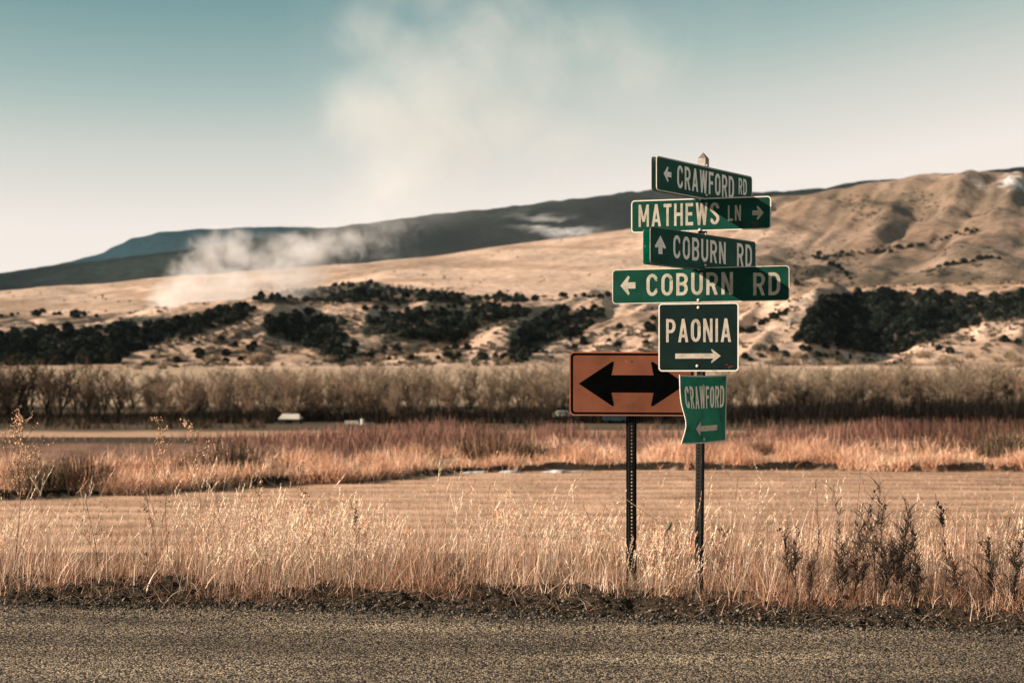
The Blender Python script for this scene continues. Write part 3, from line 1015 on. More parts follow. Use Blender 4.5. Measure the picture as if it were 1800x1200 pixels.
def tree_proto(seed, h, stems, spread, bark, tipc, twig_r=.028, fine=5, start=.12):
    rng = np.random.default_rng(seed)
    wood, twig = [], []

    def grow(p, d, L, r, lvl):
        nseg = 3 if lvl < 2 else 2
        for k in range(nseg):
            d = d + rng.normal(0, .13 + .05 * lvl, 3) + np.array([0, 0, .10])
            d = d / np.linalg.norm(d)
            q = p + d * L / nseg
            r2 = r * (.82 if lvl < 2 else .75)
            (wood if lvl < 2 else twig).append((p, q, max(r, twig_r), max(r2, twig_r * .7)))
            if lvl < 3:
                for j in range(rng.integers(1, 3) if lvl < 2 else rng.integers(2, fine)):
                    a = rng.uniform(0, 2 * math.pi)
                    side = np.array([math.cos(a), math.sin(a), 0])
                    nd = d * rng.uniform(.55, .9) + side * rng.uniform(.35, .75) + np.array([0, 0, .15])
                    nd /= np.linalg.norm(nd)
                    f = rng.random()
                    grow(p + (q - p) * f, nd, L * rng.uniform(.42, .68), r2 * .55, lvl + 1)
            p, r = q, r2
    for s in range(stems):
        a = 2 * math.pi * (s + rng.random() * .7) / stems
        off = np.array([math.cos(a), math.sin(a), 0])
        d = np.array([0, 0, 1.0]) + off * spread * rng.uniform(.3, 1)
        grow(off * (.25 if stems > 1 else 0) * rng.random(), d / np.linalg.norm(d), h * rng.uniform(.62, .82), .017 * h * (1 if stems < 3 else .6), 0)
    zmax = max(max(s[1][2] for s in wood), max(s[1][2] for s in twig))
    k = h / zmax
    sc = lambda S: [(a * k, b * k, ra, rb) for a, b, ra, rb in S]
    wood, twig = sc(wood), sc(twig)
    V, Fq, m = tubes(wood, 5)
    bk = np.repeat(np.asarray(bark)[None] * rng.uniform(.7, 1.25, (len(wood), 1)), m, 0)
    mw = np_mesh('trunk', V, [Fq], M['twig'], bk)
    V, Fq, m = tubes(twig, 3)
    zt = np.clip(np.array([s[1][2] for s in twig]) / h, 0, 1)
    tc = mixc(np.asarray(tipc) * .85, np.asarray(tipc), zt) * rng.uniform(.65, 1.25, (len(twig), 1))
    mt = np_mesh('crown', V, [Fq], M['twig'], np.repeat(tc, m, 0))
    return mw, mt


GREY, TAN, OLIVE, UMBER = (.040, .029, .022), (.27, .185, .125), (.235, .175, .12), (.072, .050, .034)
PROTO = {
    'willow': [tree_proto(20 + i, 10.0, 6, .55, GREY, TAN, .035, 6) for i in range(4)],
    'pale': [tree_proto(30 + i, 10.0, 5, .45, GREY, OLIVE, .035, 6) for i in range(3)],
    'brown': [tree_proto(40 + i, 10.0, 2, .28, (.05, .038, .028), UMBER, .035, 6) for i in range(3)],
}
GREY_TREES = 'bare trees of the thicket beyond the field'


def plant_tree(kind, i, px, Y, h, wid, label):
    mw, mt = PROTO[kind][i]
    x = (px - CX) / F * Y
    r = empty('bare_tree', (x, Y, land1(x, Y) - .1))
    r.scale = (h / 10 * wid, h / 10 * wid, h / 10)
    r.rotation_euler = (0, 0, random.uniform(0, 6.28))
    link(bpy.data.objects.new('trunk', mw), r)
    link(bpy.data.objects.new('crown', mt), r)
    tag(r, label, 'tree', GREY_TREES)


def thicket():
    top = lerp_pts([(-300, 650), (0, 655), (60, 645), (120, 648), (180, 655), (250, 662), (340, 655), (460, 652), (600, 650), (700, 645), (800, 640), (900, 645), (1000, 648),
                    (1150, 650), (1300, 648), (1400, 652), (1500, 645), (1620, 648), (1700, 640), (1800, 642), (2100, 645)])

    def row(Y0, Y1, step, px0, px1, drop, kinds, label):
        px = px0
        while px < px1:
            Y = random.uniform(Y0, Y1)
            x = (px - CX) / F * Y
            g = land1(x, Y)
            tz = EYE + (HY - (float(top(px)) + drop - 15 + random.choice((random.uniform(-10, 6), random.uniform(0, 28))))) / F * Y
            h = max(3.0, tz - g)
            k = random.choice(kinds)
            plant_tree(k, random.randrange(len(PROTO[k])), px, Y, h, random.uniform(.7, 1.35), label)
            px += step * random.uniform(.7, 1.3)

    row(283, 300, 24, -330, 250, -6, ['brown', 'brown', 'brown', 'willow'], 'dark brown bare tree among the leafless trees left of the pale willow mass')
    row(330, 350, 30, -330, 250, -2, ['pale', 'brown'], 'taller bare tree at the back of the leafless stand at the left edge')
    row(285, 305, 27, 262, 660, 6, ['willow', 'willow', 'pale'], 'pale vase-shaped bare willow in the dense mass above the white-roofed shed')
    row(330, 350, 34, 260, 660, -2, ['pale'], 'greyish bare tree top showing behind the vase-shaped willows')
    row(285, 305, 28, 670, 1010, 8, ['willow', 'pale', 'brown'], 'bare tree in the mottled thicket between the white gate and the orange sign')
    row(330, 350, 34, 670, 1010, -2, ['pale'], 'pale bare tree top behind the mottled thicket left of the orange sign')
    row(300, 320, 26, 1285, 1960, 6, ['pale', 'pale', 'willow'], 'pale greenish bare tree in the long thicket right of the green signs')
    row(335, 360, 34, 1280, 1960, -2, ['pale'], 'bare tree top along the back of the thicket right of the green signs')
    row(300, 320, 40, 1015, 1280, 6, ['pale', 'willow'], 'bare tree half hidden behind the road signs')
    for px, Y, h, k, wd, lab in ((868, 276, 8.6, 'brown', .9, 'dark bare tree leaning out of the thicket, second from the orange sign'),
                                 (960, 272, 8.0, 'brown', .9, 'dark spreading bare tree nearest the left edge of the orange sign'),
                                 (97, 278, 10.8, 'brown', .8, 'tallest dark bare tree of the left stand with a straight trunk'),
                                 (690, 274, 8.5, 'willow', .7, 'slender pale bare tree right of the white gate post'),
                                 (1585, 274, 6.5, 'willow', .8, 'single pale bare shrub tree standing before the dark brush at right'),
                                 (440, 276, 9, 'willow', .9, 'pale bare willow left of the white-roofed shed')):
        plant_tree(k, random.randrange(3), px, Y, h, wd, lab)

    # dark brush at the foot of the trees
    T = Tuft()
    n = 46000
    px = RNG.uniform(-360, 1980, n)
    Y = RNG.uniform(262, 300, n)
    x = (px - CX) / F * Y
    rowtop = np.interp(px, [-150, 250, 400, 640, 760, 1000, 1280, 1450, 1600, 1800, 1950], [726, 728, 722, 724, 722, 720, 716, 706, 703, 704, 704])
    H = np.maximum(.5, (745 - rowtop) / F * Y) * RNG.uniform(.5, 1.1, n) * (.6 + .8 * fbm(x * .12, Y * .1, 3))
    keep = ~((px > 480) & (px < 660) & (Y < 285))
    P = np.stack([x, Y, land(x, Y) - .1], 1)[keep]
    H = H[keep]
    m = len(H)
    V, Fq, tip, k = blades(P, H, RNG.uniform(.08, .22, m), RNG.uniform(-math.pi, math.pi, m), np.abs(RNG.normal(0, .3, m)), RNG.normal(.1, .4, m), 3, .3, RNG.uniform(-.8, .8, m))
    c = mixc((.005, .005, .0045), (.030, .022, .016), RNG.random(m) ** 1.8)
    T.add(V, Fq, np.repeat(c, k, 0))
    n = 12000
    px = RNG.uniform(-150, 1950, n)
    Y = RNG.uniform(150, 262, n)
    keep = ~(((px > 465) & (px < 690)) | ((px > 960) & (px < 1130))) & (RNG.random(n) < np.clip((fbm(px * .02, Y * .03, 3) - .35) * 4, .1, 1))
    px, Y = px[keep], Y[keep]
    x = (px - CX) / F * Y
    n = len(px)
    V, Fq, tip, k = blades(np.stack([x, Y, land(x, Y) - .1], 1), RNG.uniform(.4, 1.5, n), RNG.uniform(.06, .15, n), RNG.uniform(-math.pi, math.pi, n), np.abs(RNG.normal(0, .4, n)), RNG.normal(.2, .5, n), 3, .3, RNG.uniform(-.8, .8, n))
    T.add(V, Fq, np.repeat(mixc((.014, .012, .009), (.11, .075, .05), RNG.random(n) ** 1.7), k, 0))
    tag(T.build('dark_brush', M['twig']), 'dark tangled brush along the foot of the bare trees', 'brush', kind='stuff')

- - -

- Work to complete -
Please quote the lines of the material, beginning with the first and ending with the one that contains "wood, twig = [], []", exactly as written and without any pictures.

- Full answer -
The Blender Python script for this scene continues. Write part 3, from line 1015 on. More parts follow. Use Blender 4.5. Measure the picture as if it were 1800x1200 pixels.
def tree_proto(seed, h, stems, spread, bark, tipc, twig_r=.028, fine=5, start=.12):
    rng = np.random.default_rng(seed)
    wood, twig = [], []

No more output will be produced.